Guggenberger berichtete weiters, daß die vom Sozialministerium geplante Novelle zum Behinderteneinstellungsgesetz die derzeit bestehende positive Diskriminierung der Gebietskörperschaften gegenüber den privaten Betrieben beseitigen soll. Derzeit müssen private Dienstgeber pro 25 Beschäftigte einen Behinderten einstellen, Bund, Länder und Gemeinden hingegen nur je 32 Beschäftigte. Kritik übte Guggenberger an den Ländern, die die Absenkung der Pflichtzahl für die Gebietskörperschaften kritisieren.

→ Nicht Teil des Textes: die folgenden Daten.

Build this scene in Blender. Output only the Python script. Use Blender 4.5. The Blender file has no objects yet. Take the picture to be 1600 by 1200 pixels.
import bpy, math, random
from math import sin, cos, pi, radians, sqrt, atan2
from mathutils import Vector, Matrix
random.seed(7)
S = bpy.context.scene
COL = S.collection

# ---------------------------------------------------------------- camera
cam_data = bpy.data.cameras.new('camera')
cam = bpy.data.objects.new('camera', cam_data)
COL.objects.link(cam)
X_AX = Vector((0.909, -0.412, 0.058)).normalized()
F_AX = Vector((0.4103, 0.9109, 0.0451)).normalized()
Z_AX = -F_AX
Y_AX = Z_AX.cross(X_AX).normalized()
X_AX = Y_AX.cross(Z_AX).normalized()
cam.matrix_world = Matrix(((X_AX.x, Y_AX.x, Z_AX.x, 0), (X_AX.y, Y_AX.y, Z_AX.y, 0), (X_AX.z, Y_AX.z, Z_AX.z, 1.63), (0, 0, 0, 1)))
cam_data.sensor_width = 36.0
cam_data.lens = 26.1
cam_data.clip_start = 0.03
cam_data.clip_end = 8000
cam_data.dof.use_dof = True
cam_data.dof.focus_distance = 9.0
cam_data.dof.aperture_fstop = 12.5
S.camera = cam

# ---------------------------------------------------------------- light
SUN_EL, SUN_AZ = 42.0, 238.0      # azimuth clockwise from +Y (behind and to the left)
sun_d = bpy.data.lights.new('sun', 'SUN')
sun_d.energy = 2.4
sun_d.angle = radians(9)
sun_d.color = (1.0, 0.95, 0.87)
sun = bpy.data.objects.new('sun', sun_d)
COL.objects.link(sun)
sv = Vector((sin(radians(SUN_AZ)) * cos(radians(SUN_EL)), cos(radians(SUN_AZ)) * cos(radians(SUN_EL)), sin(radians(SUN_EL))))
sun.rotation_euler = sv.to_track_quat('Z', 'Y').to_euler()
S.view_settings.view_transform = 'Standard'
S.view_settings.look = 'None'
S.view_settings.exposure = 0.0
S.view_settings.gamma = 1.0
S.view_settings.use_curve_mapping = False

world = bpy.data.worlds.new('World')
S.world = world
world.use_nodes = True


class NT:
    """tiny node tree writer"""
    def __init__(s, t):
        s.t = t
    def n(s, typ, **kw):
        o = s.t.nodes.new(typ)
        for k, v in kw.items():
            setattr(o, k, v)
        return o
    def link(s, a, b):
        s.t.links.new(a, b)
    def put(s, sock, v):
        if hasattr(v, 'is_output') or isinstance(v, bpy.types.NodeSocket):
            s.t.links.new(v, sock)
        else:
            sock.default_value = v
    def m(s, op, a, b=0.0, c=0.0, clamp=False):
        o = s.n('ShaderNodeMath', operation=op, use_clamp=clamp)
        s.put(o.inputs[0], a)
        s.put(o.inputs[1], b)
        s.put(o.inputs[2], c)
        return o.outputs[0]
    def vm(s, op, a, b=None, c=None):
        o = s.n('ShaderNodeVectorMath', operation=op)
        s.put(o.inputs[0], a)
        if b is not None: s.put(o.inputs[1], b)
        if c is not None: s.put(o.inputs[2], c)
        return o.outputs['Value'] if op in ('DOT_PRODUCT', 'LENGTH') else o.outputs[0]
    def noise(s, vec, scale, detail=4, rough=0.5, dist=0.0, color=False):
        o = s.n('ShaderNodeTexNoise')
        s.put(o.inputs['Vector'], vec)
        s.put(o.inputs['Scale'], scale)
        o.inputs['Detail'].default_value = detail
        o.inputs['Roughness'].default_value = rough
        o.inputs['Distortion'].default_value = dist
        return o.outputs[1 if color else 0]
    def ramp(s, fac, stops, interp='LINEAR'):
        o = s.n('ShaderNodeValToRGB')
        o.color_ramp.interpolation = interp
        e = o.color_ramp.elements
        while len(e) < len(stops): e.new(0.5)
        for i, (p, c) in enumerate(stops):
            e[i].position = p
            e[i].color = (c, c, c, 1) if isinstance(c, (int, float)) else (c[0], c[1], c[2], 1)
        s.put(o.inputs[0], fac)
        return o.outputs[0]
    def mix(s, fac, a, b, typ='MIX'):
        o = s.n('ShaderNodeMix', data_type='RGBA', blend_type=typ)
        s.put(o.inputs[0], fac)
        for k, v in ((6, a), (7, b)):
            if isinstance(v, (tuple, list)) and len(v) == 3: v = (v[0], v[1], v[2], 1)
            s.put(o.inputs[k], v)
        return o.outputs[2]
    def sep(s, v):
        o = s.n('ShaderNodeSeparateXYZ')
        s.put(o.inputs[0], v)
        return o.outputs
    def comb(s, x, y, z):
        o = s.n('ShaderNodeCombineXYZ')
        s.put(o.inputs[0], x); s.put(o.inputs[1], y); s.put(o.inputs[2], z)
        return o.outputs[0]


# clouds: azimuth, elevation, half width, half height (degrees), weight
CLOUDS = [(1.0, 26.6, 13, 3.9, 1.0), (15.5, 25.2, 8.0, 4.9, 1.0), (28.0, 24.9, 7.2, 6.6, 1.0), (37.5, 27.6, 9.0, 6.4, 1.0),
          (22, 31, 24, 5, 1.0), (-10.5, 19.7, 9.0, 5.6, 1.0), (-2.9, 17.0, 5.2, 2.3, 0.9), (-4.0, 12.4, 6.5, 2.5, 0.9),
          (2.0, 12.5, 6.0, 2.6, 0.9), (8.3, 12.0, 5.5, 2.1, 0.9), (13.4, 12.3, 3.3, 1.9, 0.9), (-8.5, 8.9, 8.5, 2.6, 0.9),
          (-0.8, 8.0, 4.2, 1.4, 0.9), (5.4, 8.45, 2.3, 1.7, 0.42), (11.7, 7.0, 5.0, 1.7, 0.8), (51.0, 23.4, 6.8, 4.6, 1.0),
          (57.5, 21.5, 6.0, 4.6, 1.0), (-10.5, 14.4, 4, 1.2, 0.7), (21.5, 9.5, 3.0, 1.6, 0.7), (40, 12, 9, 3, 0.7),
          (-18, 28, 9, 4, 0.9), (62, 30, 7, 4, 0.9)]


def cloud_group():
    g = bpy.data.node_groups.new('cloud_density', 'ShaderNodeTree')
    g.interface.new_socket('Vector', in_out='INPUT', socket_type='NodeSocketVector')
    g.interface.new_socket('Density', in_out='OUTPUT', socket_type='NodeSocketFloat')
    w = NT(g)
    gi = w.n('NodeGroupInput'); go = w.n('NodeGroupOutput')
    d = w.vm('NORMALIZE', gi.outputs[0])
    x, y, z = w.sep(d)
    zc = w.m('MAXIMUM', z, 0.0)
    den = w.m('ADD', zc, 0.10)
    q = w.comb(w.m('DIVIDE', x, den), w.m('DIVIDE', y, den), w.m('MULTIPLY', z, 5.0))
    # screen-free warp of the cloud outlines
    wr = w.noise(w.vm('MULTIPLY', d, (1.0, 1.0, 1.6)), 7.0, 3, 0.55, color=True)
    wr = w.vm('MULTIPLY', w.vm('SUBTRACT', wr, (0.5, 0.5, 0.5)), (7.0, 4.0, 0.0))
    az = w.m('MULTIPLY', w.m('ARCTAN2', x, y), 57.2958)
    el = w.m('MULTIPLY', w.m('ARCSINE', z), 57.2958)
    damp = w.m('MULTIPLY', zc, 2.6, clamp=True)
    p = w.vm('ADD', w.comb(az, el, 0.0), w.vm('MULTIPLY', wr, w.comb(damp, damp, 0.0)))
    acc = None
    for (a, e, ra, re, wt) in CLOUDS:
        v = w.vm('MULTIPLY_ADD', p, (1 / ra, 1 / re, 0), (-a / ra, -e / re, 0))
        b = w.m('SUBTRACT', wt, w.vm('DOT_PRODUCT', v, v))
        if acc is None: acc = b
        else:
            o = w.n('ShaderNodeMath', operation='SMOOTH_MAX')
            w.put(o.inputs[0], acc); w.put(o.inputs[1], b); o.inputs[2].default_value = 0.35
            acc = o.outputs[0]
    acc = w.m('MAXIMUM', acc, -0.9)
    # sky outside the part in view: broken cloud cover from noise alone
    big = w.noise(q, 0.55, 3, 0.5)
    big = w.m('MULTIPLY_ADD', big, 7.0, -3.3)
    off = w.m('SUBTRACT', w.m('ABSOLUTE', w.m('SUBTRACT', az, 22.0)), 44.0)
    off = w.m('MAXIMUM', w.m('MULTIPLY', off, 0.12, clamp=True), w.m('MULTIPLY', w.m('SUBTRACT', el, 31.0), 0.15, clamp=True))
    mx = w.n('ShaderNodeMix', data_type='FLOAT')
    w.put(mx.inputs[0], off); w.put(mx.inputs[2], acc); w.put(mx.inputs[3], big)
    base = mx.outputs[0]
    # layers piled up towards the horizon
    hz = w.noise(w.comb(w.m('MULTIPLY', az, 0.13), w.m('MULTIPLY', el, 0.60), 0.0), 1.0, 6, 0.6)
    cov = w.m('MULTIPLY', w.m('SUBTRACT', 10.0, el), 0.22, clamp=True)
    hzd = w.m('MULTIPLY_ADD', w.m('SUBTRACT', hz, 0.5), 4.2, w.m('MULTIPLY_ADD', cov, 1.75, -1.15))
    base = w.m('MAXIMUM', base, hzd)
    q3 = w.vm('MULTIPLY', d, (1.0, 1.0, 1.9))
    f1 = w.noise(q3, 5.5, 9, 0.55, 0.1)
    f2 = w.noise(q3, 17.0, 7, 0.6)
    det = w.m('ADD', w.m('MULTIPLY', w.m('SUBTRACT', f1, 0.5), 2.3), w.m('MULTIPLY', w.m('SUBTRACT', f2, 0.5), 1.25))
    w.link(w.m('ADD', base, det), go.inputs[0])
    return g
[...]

Ebenfalls in der geplanten Novelle enthalten sei die gesetzliche Verankerung und flächendeckende Einrichtung der Arbeitsassistenz. Die Arbeitsassistenz sei eine sehr bedeutende Einrichtung, da sie bereits im Vorfeld einer Einstellung eines behinderten Menschen intensiven Kontakte mit dem Betrieb halte und schließlich den Behinderten am Arbeitsplatz begleite und betreue, indem er als Krisenfeuerwehr auftrete.

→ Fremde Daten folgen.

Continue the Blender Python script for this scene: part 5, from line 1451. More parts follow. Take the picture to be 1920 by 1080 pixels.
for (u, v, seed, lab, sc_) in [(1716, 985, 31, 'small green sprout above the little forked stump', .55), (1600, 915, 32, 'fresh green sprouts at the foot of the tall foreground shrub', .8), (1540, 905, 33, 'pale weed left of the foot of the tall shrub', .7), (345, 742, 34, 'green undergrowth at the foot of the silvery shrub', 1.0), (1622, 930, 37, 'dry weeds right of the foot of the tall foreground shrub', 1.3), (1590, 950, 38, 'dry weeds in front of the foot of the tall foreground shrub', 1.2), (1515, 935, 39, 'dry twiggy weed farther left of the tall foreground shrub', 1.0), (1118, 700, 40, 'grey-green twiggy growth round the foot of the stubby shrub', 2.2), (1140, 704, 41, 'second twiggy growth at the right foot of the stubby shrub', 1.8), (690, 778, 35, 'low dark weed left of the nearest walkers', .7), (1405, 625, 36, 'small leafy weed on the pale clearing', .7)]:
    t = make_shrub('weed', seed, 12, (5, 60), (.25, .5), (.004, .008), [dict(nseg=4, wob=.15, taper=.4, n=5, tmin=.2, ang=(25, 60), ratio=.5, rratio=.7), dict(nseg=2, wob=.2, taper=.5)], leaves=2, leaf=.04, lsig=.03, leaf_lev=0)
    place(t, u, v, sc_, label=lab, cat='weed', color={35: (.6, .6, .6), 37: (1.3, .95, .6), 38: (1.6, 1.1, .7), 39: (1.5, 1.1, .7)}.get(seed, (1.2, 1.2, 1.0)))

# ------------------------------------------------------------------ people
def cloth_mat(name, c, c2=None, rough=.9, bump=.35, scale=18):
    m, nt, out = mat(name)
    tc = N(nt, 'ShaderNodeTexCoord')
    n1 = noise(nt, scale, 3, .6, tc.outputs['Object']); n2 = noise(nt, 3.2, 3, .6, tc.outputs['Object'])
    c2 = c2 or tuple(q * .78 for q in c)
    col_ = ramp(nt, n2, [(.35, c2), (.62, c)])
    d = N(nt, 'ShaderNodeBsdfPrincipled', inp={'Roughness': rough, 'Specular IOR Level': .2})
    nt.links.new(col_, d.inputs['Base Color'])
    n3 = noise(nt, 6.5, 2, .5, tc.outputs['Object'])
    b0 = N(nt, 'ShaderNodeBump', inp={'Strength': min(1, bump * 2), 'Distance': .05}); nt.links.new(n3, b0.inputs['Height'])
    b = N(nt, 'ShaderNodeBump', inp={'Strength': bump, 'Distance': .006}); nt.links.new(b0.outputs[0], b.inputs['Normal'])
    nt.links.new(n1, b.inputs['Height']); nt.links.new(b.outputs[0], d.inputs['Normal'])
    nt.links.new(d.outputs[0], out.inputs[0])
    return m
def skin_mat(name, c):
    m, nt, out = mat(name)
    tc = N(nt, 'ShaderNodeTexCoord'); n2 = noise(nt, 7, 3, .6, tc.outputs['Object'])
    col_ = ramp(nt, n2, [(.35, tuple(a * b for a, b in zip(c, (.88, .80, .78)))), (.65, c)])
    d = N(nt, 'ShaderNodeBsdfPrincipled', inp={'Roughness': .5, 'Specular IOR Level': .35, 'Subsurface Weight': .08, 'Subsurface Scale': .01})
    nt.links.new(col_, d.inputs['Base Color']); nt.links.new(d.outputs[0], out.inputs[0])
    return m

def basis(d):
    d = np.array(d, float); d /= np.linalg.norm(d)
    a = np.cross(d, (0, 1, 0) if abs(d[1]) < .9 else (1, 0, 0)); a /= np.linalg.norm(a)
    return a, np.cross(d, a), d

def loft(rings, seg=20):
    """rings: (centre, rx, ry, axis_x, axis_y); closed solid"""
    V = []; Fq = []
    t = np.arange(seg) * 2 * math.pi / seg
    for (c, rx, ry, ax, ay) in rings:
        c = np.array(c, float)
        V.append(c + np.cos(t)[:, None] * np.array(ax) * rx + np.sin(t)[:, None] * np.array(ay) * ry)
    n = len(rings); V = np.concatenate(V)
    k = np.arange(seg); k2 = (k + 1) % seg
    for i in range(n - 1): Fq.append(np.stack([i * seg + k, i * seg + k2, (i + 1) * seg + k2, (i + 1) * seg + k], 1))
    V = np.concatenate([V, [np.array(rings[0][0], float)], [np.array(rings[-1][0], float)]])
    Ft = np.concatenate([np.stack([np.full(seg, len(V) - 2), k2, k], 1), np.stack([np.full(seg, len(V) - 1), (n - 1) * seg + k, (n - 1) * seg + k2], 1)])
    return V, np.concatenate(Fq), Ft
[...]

Geplant sei weiters die Beseitigung der Ausnahme für bestimmte Wirtschaftszweige. So habe derzeit etwa das Baugewerbe eine geringere Pflichtzahl. „Man sollte für alle Wirtschaftszweige die gleiche Latte anlegen“, so Guggenberger, der auf die Möglichkeit der Anstellung von Behinderten im Verwaltungsbereich hinwies.

Zur Forderung von Teilen der ÖVP und der Wirtschaft, nach einer Lockerung des Kündigungsschutzes für begünstigte Behinderte betonte Guggenberger: „Wir haben mit dem Kündigungsschutz gute Erfahrungen gemacht.“ Die Behauptung, das dies ein Einstellungshindernis sei, ist für Guggenberger „eine Schutzbehauptung“. Jährlich komme es in ganz Österreich zu rund 300 Kündigungsfällen, wovon in rund 80 Prozent eine einvernehmliche Lösung getroffen werde. Zustimmung und Ablehnung von Kündigungen würden sich etwa die Waage halten. Es könne also nicht gesagt werden, daß Behinderte quasi pragmatisiert seien.

Guggenberger erinnerte daran, daß vor rund einem Jahr der Nationalrat eine Ergänzung des Bundesverfassungsgesetzes beschlossen habe, wonach niemand aufgrund seiner Behinderung benachteiligt werden darf. „Das war ein außerordentlich wichtiger Schritt in Richtung Gleichbehandlung behinderter Menschen. Es war aber klar, daß damit noch nicht das Ende der Fahnenstange erreicht ist“, betonte Guggenberger.

In diesem Zusammenhang verwies Guggenberger auf die von Bundeskanzler Klima eingesetzte Arbeitsgruppe zur Bekämpfung von diskriminierenden Bestimmungen. Diese Arbeitsgruppe sei bereits fündig geworden: So verbiete etwa die Wiener Friedhofsordnung das Mitführen von Blindenhunden, der Besuch einer pädagogischen Akademie sei nur mit entsprechender körperlicher Eignung möglich, Blinde dürften nach den Bestimmungen des Richterdienstgesetzes nicht Richter werden usw..

Bis Ende des Jahres soll nun der Bericht der Arbeitsgruppe vorliegen und dem Parlament, den Behindertenorganisationen und der interessierten Öffentlichkeit zur Verfügung gestellt werden. „Dann wird es Aufgabe der Parlamentarier sein, gesetzgeberisch tätig zu werden.“ Guggenberger rechnet damit, daß es in etwa zwei bis drei Jahren zu einem Gleichstellungsgesetz kommen könnte.